L’intérêt du Grand barnum de green-washing au Corum est très bien exprimé, dans le dernier supplément dominical du Midi Libre, par un certain Eric Scotto. Lui est le fondateur de la société Akuo Energy. Homme d’entreprise, il constate : « On peut considérer que les énergies renouvelables sont devenues la norme ». Tout lisse. « Il y a un potentiel de développement qui est colossal ». Ce n’est assurément pas le vocabulaire de la décroissance. Oui mais, « on a besoin d’une accélération ». C’est-à-dire que ce qui fait encore un peu défaut « c’est juste une volonté politique de pousser cette technologie ».

Le Nouveau monde est ainsi celui des accointances et arrangements autour du capitalisme vert, celui qui voudrait nous faire oublier que, verdi ou pas, la logique du capitalisme est toujours inévitablement celle de l’exploitation des ressources (et des êtres humains), de la marchandisation de toute chose, et de l’épuisement du vivant. L’article du Midi Libre glorifie Eric Scotto et sa société Akuo Energy comme inventeurs de l’agri-énergie. C’est-à-dire « l’idée de conjuguer sur un même espace production agricole et production énergétique ».

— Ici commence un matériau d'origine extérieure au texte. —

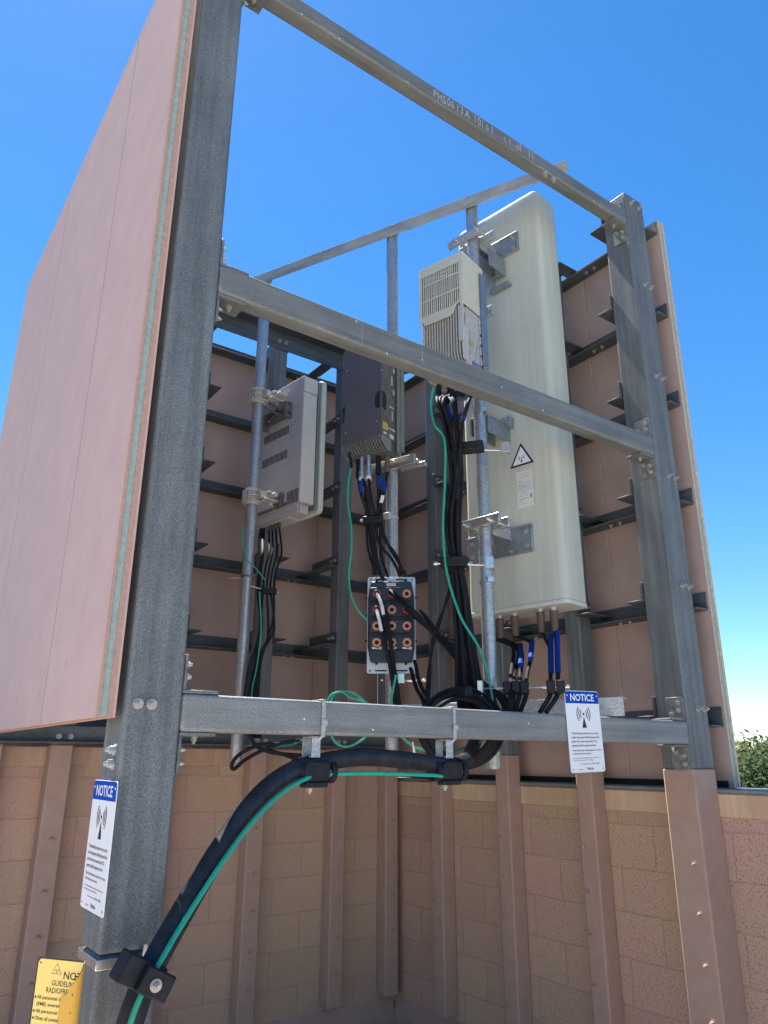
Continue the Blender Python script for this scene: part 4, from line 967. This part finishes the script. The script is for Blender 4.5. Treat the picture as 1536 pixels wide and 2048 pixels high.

Mais une grosse fausse note est venue rayer le disque des conciliabules entre affairistes et politiciens dans leur convention de greenwashing au Corum. Akuo Energy, c’est par exemple, un projet d’implantation d’une centrale photo-voltaïque sur deux cents hectares du Causse comtal, à proximité de Rodez, dans l’Aveyron. Au côté d’Akuo sur ce coup, on relève l’investisseur JP-Energie-Environnement, qui ne se cache même pas, dans sa présentation sur Internet, d’être « une filiale du groupe NASS-Holding, dont l’objectif est l’optimisation fiscale ». Laquelle n’envisage toujours pas d’opérer sa transition éthique…

Le Collectif de réflexion citoyenne sur le photovoltaïque du Causse comtal a donc tenté d’alerter les medias montpelliérains. Là-haut, Akuo prétend répandre le bonheur en installant des rangées de panneaux solaires espacés de dix mètres au sol, et capables de s’incliner ou se redresser jusqu’à la verticale pour permettre les activités agricoles des trois gros exploitants qui font paître là leurs ovins, avant de revendre le lait à l’industrie de la transformation fromagère. Akuo les noie au passage sous des versements de loyers et de compensations par dizaines de milliers d’euros, si généreux qu’on capte d’emblée les énormes profits qui sont en cause.

Outre les ravages paysagers et l’atteinte violente à la biodiversité, Loïc, jeune agriculteur en projet d’implantation arboricole, pointe : « Jusque là, les paysans étaient dans un état de totale dépendance aux lobbys de l’agrochimie et de l’industrie ». Avec ces projets démesurés, « on transfère cela vers une nouvelle dépendance, cette fois aux affairistes de l’éco-finance » poursuit Loïc, en estimant qu’il y a « total conflit entre deux conceptions radicalement opposées du lien à un territoire et de l’activité humaine ». Il précise : « un retour à une agriculture réellement paysanne et écologique doit se faire par l’action collective de terrain des premiers concernés, et l’appui des politiques publiques ». Tout le contraire d’un « accaparement par les cow-boys de l’agro-voltaïsme » confie-t-il au Poing.

Même la préfète de l’Aveyron a dû se résoudre à faire savoir à Akuo Energy qu’elle ne pouvait donner un avis favorable à son projet, car ses services officiels compétents pour l’aménagement du territoire ont estimé que « les données agronomiques [du projet promu par Eric Scotto sur le Causse comtal] ne permettent pas de conclure sur la compatibilité de ce projet avec l’activité agricole, et donc le maintien de celle-ci sous les panneaux photovoltaïques ». C’est quand même embêtant pour le héraut du concept d’agri-énergie. Mais pas suffisant pour que le chef d’entreprise cesse d’être érigé en star du capitalisme vert au Corum de Montpellier. Toute presse dominante à l’appui.